O governo da PresidentE Dilma acabou. Dirceu foi condenado e Lula pode ser processado. Mas o PT não vai acabar. Seus diversos clones já ocuparam espaços. Os sindicatos aparelhados e os “movimentos sociais” (com aspas quádruplas) continuarão a existir e a ter influência. Mas não se pode colocar o gênio de volta na garrafa. A era de uma só ideologia acabou no Brasil.
É excitante participar deste processo. Os políticos coletivistas do PT, PSOL, Rede etc. começaram a temer e a odiar este novo grupo. Ficou claro que o PSDB está longe de comungar com o ideário desta nova “direita” e não pode cooptá-la (é emblemática a imagem da expulsão de Aécio e Alckmin de uma manifestação). Os políticos fisiológicos (ex.
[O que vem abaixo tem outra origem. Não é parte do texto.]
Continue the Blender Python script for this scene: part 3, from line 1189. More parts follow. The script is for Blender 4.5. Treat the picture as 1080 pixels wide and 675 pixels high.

Temer e companhia) começaram a tomar decisões com base nas ações deste grupo e não nas de entidades ligadas aos coletivistas, como o MST e a CUT. Não há, ainda, Deputados e Senadores que honestamente defendam as novas ideias, mas partidos como o NOVO e talvez o PSL são embriões da representação política desta nova “direita”. Ainda, é claro, há muito a fazer! Precisamos achar um modo de aparelhar as Universidades de forma que duas ideologias sejam representadas em vez da monotonia atual. Precisamos de revistas, jornais e redes de televisão que deem voz as novas ideias. Tudo isto ainda está longe! Um gigante apenas acordou e tomou consciência de si mesmo. Flexionou músculos que ainda não sabe usar e derrubou um governo. Os populista-coletivistas estão assustados de pensar no que está por vir. Eles têm razão. Tenham medo, tenham muito medo.